Lorsqu’une réclamation est faite à un avocat, ou au Barreau dont il dépend, elle doit être déclarée à l’assureur. Celui-ci a souvent inséré dans la police une clause indiquant que la déclaration de sinistre est valablement faite au courtier, la Société AON pour le Barreau de Paris, la Société de Courtage des Barreaux pour la majorité des barreaux de province.
Ici une société impute à l’avocat une faute engendrant sa responsabilité pour un préjudice chiffré à 2.998.177,89 euros.
La Société réclamante avait correspondu avec la Société de Courtage des Barreaux qui avait entrepris d’instruire la réclamation.
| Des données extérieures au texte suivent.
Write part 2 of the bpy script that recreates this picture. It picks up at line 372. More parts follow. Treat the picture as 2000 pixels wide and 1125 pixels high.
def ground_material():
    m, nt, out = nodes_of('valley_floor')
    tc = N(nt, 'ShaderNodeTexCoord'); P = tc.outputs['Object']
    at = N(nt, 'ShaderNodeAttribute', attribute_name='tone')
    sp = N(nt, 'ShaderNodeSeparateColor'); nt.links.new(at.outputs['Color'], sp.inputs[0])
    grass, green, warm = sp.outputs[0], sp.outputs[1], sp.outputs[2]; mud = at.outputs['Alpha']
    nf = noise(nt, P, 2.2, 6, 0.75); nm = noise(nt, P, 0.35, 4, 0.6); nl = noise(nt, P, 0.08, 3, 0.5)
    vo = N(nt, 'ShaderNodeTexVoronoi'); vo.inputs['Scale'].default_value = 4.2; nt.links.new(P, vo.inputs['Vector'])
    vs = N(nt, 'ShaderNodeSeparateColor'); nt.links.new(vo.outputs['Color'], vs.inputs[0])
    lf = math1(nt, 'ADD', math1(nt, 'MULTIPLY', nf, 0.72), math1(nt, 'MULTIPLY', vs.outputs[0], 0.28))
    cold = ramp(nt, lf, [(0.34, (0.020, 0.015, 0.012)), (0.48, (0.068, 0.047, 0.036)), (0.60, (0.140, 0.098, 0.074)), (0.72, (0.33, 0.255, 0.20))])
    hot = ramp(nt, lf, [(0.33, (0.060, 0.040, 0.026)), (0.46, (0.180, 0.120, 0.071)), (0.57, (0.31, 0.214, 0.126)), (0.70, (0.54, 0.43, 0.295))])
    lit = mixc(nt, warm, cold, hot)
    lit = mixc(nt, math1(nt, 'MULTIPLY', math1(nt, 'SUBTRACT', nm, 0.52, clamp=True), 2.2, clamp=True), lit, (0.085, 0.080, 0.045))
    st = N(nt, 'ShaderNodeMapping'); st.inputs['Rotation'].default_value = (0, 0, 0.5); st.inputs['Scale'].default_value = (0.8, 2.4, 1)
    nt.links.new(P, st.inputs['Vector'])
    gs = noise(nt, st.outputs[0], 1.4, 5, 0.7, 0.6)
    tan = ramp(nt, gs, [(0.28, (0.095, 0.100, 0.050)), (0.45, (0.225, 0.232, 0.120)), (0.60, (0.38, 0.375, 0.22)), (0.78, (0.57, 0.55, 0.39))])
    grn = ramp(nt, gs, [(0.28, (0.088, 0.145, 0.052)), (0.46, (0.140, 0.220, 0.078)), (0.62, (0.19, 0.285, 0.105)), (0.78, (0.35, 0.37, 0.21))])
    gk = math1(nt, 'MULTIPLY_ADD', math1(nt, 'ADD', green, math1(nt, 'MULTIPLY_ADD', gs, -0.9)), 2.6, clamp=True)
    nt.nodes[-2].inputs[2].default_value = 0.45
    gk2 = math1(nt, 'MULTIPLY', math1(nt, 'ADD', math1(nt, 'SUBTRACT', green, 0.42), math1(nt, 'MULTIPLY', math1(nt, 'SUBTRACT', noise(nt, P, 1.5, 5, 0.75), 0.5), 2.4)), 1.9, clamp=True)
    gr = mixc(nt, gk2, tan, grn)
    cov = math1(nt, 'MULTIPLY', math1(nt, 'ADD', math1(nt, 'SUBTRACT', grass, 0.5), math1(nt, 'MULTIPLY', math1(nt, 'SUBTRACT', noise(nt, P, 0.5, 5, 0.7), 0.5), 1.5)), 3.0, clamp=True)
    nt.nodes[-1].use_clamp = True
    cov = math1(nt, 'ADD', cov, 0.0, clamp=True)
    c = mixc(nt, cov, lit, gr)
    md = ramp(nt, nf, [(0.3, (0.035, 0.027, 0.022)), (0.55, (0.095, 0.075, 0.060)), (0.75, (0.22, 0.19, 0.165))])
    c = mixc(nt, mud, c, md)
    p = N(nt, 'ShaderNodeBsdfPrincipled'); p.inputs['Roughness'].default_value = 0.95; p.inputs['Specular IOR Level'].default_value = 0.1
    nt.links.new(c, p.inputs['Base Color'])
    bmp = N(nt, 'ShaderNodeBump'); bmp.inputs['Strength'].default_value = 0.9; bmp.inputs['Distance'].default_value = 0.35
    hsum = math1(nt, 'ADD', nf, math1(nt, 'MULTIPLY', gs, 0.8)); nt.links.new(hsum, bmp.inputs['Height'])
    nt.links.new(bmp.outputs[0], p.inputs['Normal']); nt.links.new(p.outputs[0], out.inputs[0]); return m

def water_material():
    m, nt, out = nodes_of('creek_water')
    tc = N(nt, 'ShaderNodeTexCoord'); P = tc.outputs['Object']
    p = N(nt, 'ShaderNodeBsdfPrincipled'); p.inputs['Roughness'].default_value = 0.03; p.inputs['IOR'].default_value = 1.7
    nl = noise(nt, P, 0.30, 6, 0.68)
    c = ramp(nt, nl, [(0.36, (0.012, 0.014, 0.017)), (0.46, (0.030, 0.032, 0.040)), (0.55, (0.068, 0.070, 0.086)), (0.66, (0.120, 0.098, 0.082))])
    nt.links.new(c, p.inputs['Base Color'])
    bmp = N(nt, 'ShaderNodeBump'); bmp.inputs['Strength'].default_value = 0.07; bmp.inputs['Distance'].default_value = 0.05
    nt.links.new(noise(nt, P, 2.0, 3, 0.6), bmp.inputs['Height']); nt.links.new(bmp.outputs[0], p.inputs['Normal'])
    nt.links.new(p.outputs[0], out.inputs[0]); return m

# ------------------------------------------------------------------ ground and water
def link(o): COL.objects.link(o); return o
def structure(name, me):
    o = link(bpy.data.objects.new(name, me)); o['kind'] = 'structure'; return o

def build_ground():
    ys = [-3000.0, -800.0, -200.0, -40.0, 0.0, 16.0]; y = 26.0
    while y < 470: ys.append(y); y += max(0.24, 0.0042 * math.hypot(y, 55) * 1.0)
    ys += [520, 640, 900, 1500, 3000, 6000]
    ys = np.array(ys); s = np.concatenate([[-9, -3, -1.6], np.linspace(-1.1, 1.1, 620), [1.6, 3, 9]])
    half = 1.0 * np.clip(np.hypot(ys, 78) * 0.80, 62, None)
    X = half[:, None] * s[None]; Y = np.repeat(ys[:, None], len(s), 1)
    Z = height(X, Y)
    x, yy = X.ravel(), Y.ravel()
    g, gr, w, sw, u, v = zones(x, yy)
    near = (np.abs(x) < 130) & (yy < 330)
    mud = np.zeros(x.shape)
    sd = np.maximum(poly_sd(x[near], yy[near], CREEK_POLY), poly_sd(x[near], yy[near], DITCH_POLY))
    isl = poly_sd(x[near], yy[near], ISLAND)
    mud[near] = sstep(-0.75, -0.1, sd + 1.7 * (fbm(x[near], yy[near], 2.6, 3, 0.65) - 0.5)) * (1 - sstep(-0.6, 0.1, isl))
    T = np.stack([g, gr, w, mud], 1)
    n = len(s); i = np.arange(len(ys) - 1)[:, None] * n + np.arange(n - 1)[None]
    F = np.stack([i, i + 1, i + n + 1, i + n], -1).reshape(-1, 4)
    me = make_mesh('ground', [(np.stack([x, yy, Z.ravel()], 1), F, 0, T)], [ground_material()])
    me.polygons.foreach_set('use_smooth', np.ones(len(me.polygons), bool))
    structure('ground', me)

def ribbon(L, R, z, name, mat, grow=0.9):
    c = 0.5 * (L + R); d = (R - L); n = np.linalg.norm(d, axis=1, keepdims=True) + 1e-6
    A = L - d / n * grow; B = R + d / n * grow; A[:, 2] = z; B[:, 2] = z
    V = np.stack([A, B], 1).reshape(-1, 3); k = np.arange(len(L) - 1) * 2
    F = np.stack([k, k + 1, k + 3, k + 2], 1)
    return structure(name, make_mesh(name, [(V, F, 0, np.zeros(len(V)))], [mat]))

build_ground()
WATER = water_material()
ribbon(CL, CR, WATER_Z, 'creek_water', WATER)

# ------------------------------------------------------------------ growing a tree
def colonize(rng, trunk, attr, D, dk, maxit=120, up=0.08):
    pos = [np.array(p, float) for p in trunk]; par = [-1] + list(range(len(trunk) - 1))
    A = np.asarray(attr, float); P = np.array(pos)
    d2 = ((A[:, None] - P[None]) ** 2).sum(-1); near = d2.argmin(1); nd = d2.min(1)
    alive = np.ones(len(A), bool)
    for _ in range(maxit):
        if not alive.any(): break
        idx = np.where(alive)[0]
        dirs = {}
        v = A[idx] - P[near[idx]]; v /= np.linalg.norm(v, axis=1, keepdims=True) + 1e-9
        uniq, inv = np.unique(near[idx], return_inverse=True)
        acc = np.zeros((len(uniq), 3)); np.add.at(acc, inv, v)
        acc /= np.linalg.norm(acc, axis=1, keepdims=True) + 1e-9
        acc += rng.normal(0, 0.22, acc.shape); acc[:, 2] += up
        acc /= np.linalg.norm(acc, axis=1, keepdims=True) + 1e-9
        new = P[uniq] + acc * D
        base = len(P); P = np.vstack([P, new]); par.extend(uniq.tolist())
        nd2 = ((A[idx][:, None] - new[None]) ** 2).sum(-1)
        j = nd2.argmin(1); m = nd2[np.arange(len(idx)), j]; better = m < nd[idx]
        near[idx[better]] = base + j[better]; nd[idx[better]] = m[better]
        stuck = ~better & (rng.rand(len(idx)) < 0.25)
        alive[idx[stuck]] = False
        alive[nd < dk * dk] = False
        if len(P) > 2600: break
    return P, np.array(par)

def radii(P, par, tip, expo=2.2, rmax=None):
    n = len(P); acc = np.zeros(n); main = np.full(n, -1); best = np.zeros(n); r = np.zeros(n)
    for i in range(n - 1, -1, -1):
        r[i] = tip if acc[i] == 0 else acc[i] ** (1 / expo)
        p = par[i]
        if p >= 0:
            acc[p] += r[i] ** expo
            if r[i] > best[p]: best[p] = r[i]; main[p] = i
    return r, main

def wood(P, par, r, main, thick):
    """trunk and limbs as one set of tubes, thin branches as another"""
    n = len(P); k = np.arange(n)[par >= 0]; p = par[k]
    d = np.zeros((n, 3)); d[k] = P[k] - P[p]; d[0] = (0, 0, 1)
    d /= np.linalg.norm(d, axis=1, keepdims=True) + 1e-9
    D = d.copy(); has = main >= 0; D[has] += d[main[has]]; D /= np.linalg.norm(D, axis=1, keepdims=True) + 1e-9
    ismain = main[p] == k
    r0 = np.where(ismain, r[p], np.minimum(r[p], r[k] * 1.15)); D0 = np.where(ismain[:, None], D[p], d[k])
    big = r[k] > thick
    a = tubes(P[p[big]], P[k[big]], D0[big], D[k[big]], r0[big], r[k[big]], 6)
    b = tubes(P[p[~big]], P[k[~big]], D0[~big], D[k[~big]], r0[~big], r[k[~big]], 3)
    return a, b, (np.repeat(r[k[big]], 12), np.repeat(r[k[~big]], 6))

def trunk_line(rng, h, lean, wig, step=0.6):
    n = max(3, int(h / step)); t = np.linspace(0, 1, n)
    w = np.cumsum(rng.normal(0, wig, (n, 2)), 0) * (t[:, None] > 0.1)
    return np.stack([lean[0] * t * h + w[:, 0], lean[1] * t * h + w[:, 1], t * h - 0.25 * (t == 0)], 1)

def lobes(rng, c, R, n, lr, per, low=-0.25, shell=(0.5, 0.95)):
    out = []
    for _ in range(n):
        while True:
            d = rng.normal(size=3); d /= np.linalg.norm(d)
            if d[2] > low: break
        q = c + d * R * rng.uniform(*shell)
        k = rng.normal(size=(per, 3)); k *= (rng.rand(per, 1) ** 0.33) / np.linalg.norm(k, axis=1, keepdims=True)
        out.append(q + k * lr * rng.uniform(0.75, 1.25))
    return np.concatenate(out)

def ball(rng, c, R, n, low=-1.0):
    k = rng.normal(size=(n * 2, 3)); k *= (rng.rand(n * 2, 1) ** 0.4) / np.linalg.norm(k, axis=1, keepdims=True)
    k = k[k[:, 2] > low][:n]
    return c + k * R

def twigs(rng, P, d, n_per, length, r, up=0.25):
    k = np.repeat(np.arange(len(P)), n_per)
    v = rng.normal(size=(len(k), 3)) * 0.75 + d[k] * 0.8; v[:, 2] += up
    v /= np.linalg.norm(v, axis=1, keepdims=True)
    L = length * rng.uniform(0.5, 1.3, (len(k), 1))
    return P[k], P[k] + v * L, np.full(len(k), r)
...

La fin de la mission de l’avocat faisait courir la prescription (art. 2225 du Code civil) le 25 février 2015. L’assignation en responsabilité était du 16 juin 2020, soit cinq ans et cinq mois après la fin de la mission.
Pour tenter d’échapper à la prescription la société réclamante invoquait la suspension de la prescription au sens des dispositions de l’article 2238 du Code civil sur l’impossibilité d’agir.
La Société se fondait sur la désinvolture de la Société de Courtage des Barreaux, qui après avoir fait valoir qu’elle était la seule interlocutrice, avait écrit le 23 janvier 2017 qu’elle n’était plus en charge du dossier et qu’il était repris par la Société Allianz. Dès lors la prescription aurait été interrompue du 25 février 2015 au 23 janvier 2017, période pendant laquelle le courtier était censé instruire le sinistre.
L’attendu décisif qui retient que l’action est prescrite est le suivant :
« La Société ne justifie d’aucun moyen de droit utile de nature à établir en quoi les éventuelles affirmations, explicatives et/ou atermoiements de la Société de Courtage des Barreaux (SCB) dans ses divers courriers, même à être considérés de mauvaise foi, étaient de nature à interdire son action indemnitaire contre Maître X… et la SARL Y…, la SCB n’étant pas les représentants de ces dernières ».
Il restera à vérifier si cet arrêt est porté devant la Cour de cassation. Face à la conduite de la Société de Courtage des Barreaux, une cour d’appel a considéré que « la prescription avait été interrompue pendant 29 mois, du 11 octobre 2010 au 15 mars 2013 » (CA Poitiers, 1ère Ch., 18 juin 2018, n° RG 17/00899). Ces 29 mois correspondaient à « l’instruction » du sinistre par la SCB, qui se flatte de « la prise en charge rapide des réclamations »… « pour une bonne image de la profession ».